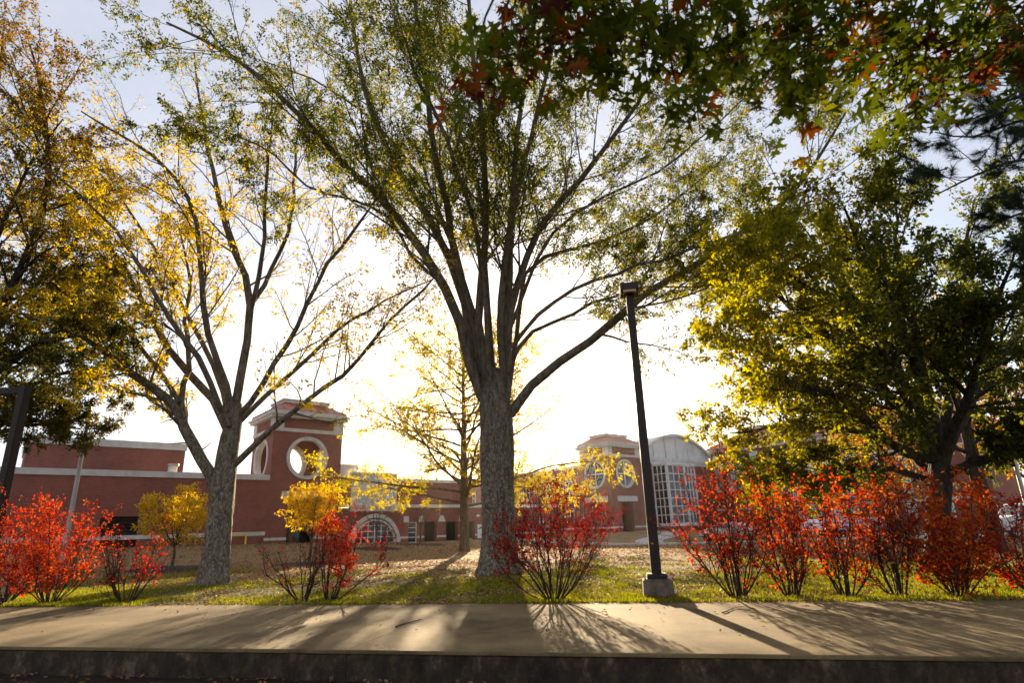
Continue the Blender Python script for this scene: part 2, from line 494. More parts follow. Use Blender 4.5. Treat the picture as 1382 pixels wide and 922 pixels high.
def grow(P, R, K, t=(0.25, 1.0), ln=(0.35, 0.6), ang=(30, 60), n=6, rf=0.55, up=0.05, wig=0.12, lmin=0.15, lmax=9, fade=0.5, rend=0.3, rmin=0.003, bias=None):
    """K children on each of the M parent branches -> P2 (M*K,n,3), R2"""
    Mn, m, _ = P.shape
    if Mn == 0: return np.zeros((0, n, 3)), np.zeros((0, n))
    L = np.linalg.norm(np.diff(P, axis=1), axis=2).sum(1)
    tt = t[0] + (t[1] - t[0]) * (np.arange(K)[None, :] + rng.random((Mn, K))) / K
    x = np.clip(tt * (m - 1), 0, m - 1.001); i = x.astype(int); f = (x - i)[..., None]
    idx = np.arange(Mn)[:, None]
    base = P[idx, i] * (1 - f) + P[idx, i + 1] * f
    tan = nrm(P[idx, i + 1] - P[idx, i])
    r = R[idx, i] * (1 - f[..., 0]) + R[idx, i + 1] * f[..., 0]
    a = np.radians(ang[0] + (ang[1] - ang[0]) * rng.random((Mn, K)))[..., None]
    q = rng.normal(size=(Mn, K, 3)); q = nrm(q - (q * tan).sum(-1, keepdims=True) * tan)
    d = nrm(np.cos(a) * tan + np.sin(a) * q)
    if bias is not None: d = nrm(d + np.asarray(bias))
    ln_ = np.clip(L[:, None] * (ln[0] + (ln[1] - ln[0]) * rng.random((Mn, K))) * (1 - fade * tt), lmin, lmax)
    base = base.reshape(-1, 3); d = d.reshape(-1, 3); ln_ = ln_.reshape(-1); r = r.reshape(-1)
    out = [base]; p = base
    for s in range(n - 1):
        d = nrm(d + wig * rng.normal(size=d.shape) + np.array([0, 0, up]))
        p = p + d * (ln_ / (n - 1))[:, None]
        out.append(p)
    P2 = np.stack(out, 1)
    r0 = np.maximum(r * rf, rmin)
    R2 = r0[:, None] * np.linspace(1, rend, n)[None, :]
    return P2, np.maximum(R2, rmin * 0.6)

def leaves(P, per, size, spread=0.06, t=(0.1, 1.0), aspect=0.5, droop=0.35, tint=(0.5, 0.25), keep=None):
    """per leaves along every twig: folded four-sided blades -> V, F, tint"""
    Mn, m, _ = P.shape
    tt = t[0] + (t[1] - t[0]) * rng.random((Mn, per))
    x = np.clip(tt * (m - 1), 0, m - 1.001); i = x.astype(int); f = (x - i)[..., None]
    idx = np.arange(Mn)[:, None]
    b = (P[idx, i] * (1 - f) + P[idx, i + 1] * f).reshape(-1, 3)
    tan = nrm(P[idx, i + 1] - P[idx, i]).reshape(-1, 3)
    tw = rng.normal(0, 0.5, (Mn, 1)).repeat(per, 1).reshape(-1)
    if keep is not None:
        k = keep(b); b, tan, tw = b[k], tan[k], tw[k]
    n = len(b)
    d = nrm(tan * 0.5 + rng.normal(size=(n, 3)) * 0.8 - np.array([0, 0, droop]))
    side = nrm(np.cross(d, rng.normal(size=(n, 3))))
    nn = np.cross(d, side)
    s = size * (0.65 + 0.7 * rng.random(n))[:, None]
    b = b + rng.normal(size=(n, 3)) * spread
    w = s * aspect * 0.5
    v0 = b; v2 = b + d * s - nn * s * 0.12
    v1 = b + d * s * 0.48 + side * w + nn * s * 0.08
    v3 = b + d * s * 0.48 - side * w + nn * s * 0.08
    V = np.stack([v0, v1, v2, v3], 1).reshape(-1, 3)
    k = (np.arange(n) * 4)[:, None]
    F = np.concatenate([k + np.array([[0, 1, 2]]), k + np.array([[0, 2, 3]])])
    c = np.clip(tint[0] + tint[1] * (rng.normal(size=n) * 0.8 + tw), 0, 1).repeat(4)
    return V, F, c

def limb_from_pixels(pts, Y0, n=14, wob=0.03):
    P = np.array([at(x, y, Y0 + dy) for x, y, dy in pts])
    Q = resample(P, n)
    Q[1:-1] += rng.normal(size=(n - 2, 3)) * wob
    return Q

def trunk_mesh(name, pts, radii, mat, parent, k=28, rings=26, flare=0.35, lobes=6, rough=0.05):
    """tapered trunk with root flare and furrowed, uneven surface"""
    P = resample(pts, rings)
    s = np.linspace(0, 1, rings)
    Rr = np.interp(s, np.linspace(0, 1, len(radii)), radii)
    T = nrm(np.gradient(P, axis=0))
    A = nrm(np.cross(T, np.array([0, 1, 0.05]))); B = np.cross(T, A)
    ph = rng.random(8) * 6.28
    V = []
    for i in range(rings):
        hgt = P[i, 2] - P[0, 2]
        for j in range(k):
            a = 2 * math.pi * j / k
            fl = flare * math.exp(-hgt / 0.45) * (1 + 0.55 * math.sin(lobes * a + ph[0]) + 0.25 * math.sin((lobes - 2) * a + ph[1]))
            lob = 0.06 * math.sin(3 * a + ph[2] + hgt * 0.5) + 0.035 * math.sin(7 * a + ph[3] - hgt * 0.8)
            r = Rr[i] * (1 + fl + lob + rough * (rng.random() - 0.5))
            V.append(P[i] + r * (A[i] * math.cos(a) + B[i] * math.sin(a)))
    F = [[i * k + j, i * k + (j + 1) % k, (i + 1) * k + (j + 1) % k, (i + 1) * k + j] for i in range(rings - 1) for j in range(k)]
    return link(name, mesh_np(name, V, F), mat, parent)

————

Problem to solve = Copy each line exactly, and leave the pictures out of your copy.

Full answer =
Continue the Blender Python script for this scene: part 2, from line 494. More parts follow. Use Blender 4.5. Treat the picture as 1382 pixels wide and 922 pixels high.
def grow(P, R, K, t=(0.25, 1.0), ln=(0.35, 0.6), ang=(30, 60), n=6, rf=0.55, up=0.05, wig=0.12, lmin=0.15, lmax=9, fade=0.5, rend=0.3, rmin=0.003, bias=None):
    """K children on each of the M parent branches -> P2 (M*K,n,3), R2"""
    Mn, m, _ = P.shape
    if Mn == 0: return np.zeros((0, n, 3)), np.zeros((0, n))
    L = np.linalg.norm(np.diff(P, axis=1), axis=2).sum(1)
    tt = t[0] + (t[1] - t[0]) * (np.arange(K)[None, :] + rng.random((Mn, K))) / K
    x = np.clip(tt * (m - 1), 0, m - 1.001); i = x.astype(int); f = (x - i)[..., None]
    idx = np.arange(Mn)[:, None]
    base = P[idx, i] * (1 - f) + P[idx, i + 1] * f
    tan = nrm(P[idx, i + 1] - P[idx, i])
    r = R[idx, i] * (1 - f[..., 0]) + R[idx, i + 1] * f[..., 0]
    a = np.radians(ang[0] + (ang[1] - ang[0]) * rng.random((Mn, K)))[..., None]
    q = rng.normal(size=(Mn, K, 3)); q = nrm(q - (q * tan).sum(-1, keepdims=True) * tan)
    d = nrm(np.cos(a) * tan + np.sin(a) * q)
    if bias is not None: d = nrm(d + np.asarray(bias))
    ln_ = np.clip(L[:, None] * (ln[0] + (ln[1] - ln[0]) * rng.random((Mn, K))) * (1 - fade * tt), lmin, lmax)
    base = base.reshape(-1, 3); d = d.reshape(-1, 3); ln_ = ln_.reshape(-1); r = r.reshape(-1)
    out = [base]; p = base
    for s in range(n - 1):
        d = nrm(d + wig * rng.normal(size=d.shape) + np.array([0, 0, up]))
        p = p + d * (ln_ / (n - 1))[:, None]
        out.append(p)
    P2 = np.stack(out, 1)
    r0 = np.maximum(r * rf, rmin)
    R2 = r0[:, None] * np.linspace(1, rend, n)[None, :]
    return P2, np.maximum(R2, rmin * 0.6)

def leaves(P, per, size, spread=0.06, t=(0.1, 1.0), aspect=0.5, droop=0.35, tint=(0.5, 0.25), keep=None):
    """per leaves along every twig: folded four-sided blades -> V, F, tint"""
    Mn, m, _ = P.shape
    tt = t[0] + (t[1] - t[0]) * rng.random((Mn, per))
    x = np.clip(tt * (m - 1), 0, m - 1.001); i = x.astype(int); f = (x - i)[..., None]
    idx = np.arange(Mn)[:, None]
    b = (P[idx, i] * (1 - f) + P[idx, i + 1] * f).reshape(-1, 3)
    tan = nrm(P[idx, i + 1] - P[idx, i]).reshape(-1, 3)
    tw = rng.normal(0, 0.5, (Mn, 1)).repeat(per, 1).reshape(-1)
    if keep is not None:
        k = keep(b); b, tan, tw = b[k], tan[k], tw[k]
    n = len(b)
    d = nrm(tan * 0.5 + rng.normal(size=(n, 3)) * 0.8 - np.array([0, 0, droop]))
    side = nrm(np.cross(d, rng.normal(size=(n, 3))))
    nn = np.cross(d, side)
    s = size * (0.65 + 0.7 * rng.random(n))[:, None]
    b = b + rng.normal(size=(n, 3)) * spread
    w = s * aspect * 0.5
    v0 = b; v2 = b + d * s - nn * s * 0.12
    v1 = b + d * s * 0.48 + side * w + nn * s * 0.08
    v3 = b + d * s * 0.48 - side * w + nn * s * 0.08
    V = np.stack([v0, v1, v2, v3], 1).reshape(-1, 3)
    k = (np.arange(n) * 4)[:, None]
    F = np.concatenate([k + np.array([[0, 1, 2]]), k + np.array([[0, 2, 3]])])
    c = np.clip(tint[0] + tint[1] * (rng.normal(size=n) * 0.8 + tw), 0, 1).repeat(4)
    return V, F, c

def limb_from_pixels(pts, Y0, n=14, wob=0.03):
    P = np.array([at(x, y, Y0 + dy) for x, y, dy in pts])
    Q = resample(P, n)
    Q[1:-1] += rng.normal(size=(n - 2, 3)) * wob
    return Q

def trunk_mesh(name, pts, radii, mat, parent, k=28, rings=26, flare=0.35, lobes=6, rough=0.05):
    """tapered trunk with root flare and furrowed, uneven surface"""
    P = resample(pts, rings)
    s = np.linspace(0, 1, rings)
    Rr = np.interp(s, np.linspace(0, 1, len(radii)), radii)
    T = nrm(np.gradient(P, axis=0))
    A = nrm(np.cross(T, np.array([0, 1, 0.05]))); B = np.cross(T, A)
    ph = rng.random(8) * 6.28
    V = []
    for i in range(rings):
        hgt = P[i, 2] - P[0, 2]
        for j in range(k):
            a = 2 * math.pi * j / k
            fl = flare * math.exp(-hgt / 0.45) * (1 + 0.55 * math.sin(lobes * a + ph[0]) + 0.25 * math.sin((lobes - 2) * a + ph[1]))
            lob = 0.06 * math.sin(3 * a + ph[2] + hgt * 0.5) + 0.035 * math.sin(7 * a + ph[3] - hgt * 0.8)
            r = Rr[i] * (1 + fl + lob + rough * (rng.random() - 0.5))
            V.append(P[i] + r * (A[i] * math.cos(a) + B[i] * math.sin(a)))
    F = [[i * k + j, i * k + (j + 1) % k, (i + 1) * k + (j + 1) % k, (i + 1) * k + j] for i in range(rings - 1) for j in range(k)]
    return link(name, mesh_np(name, V, F), mat, parent)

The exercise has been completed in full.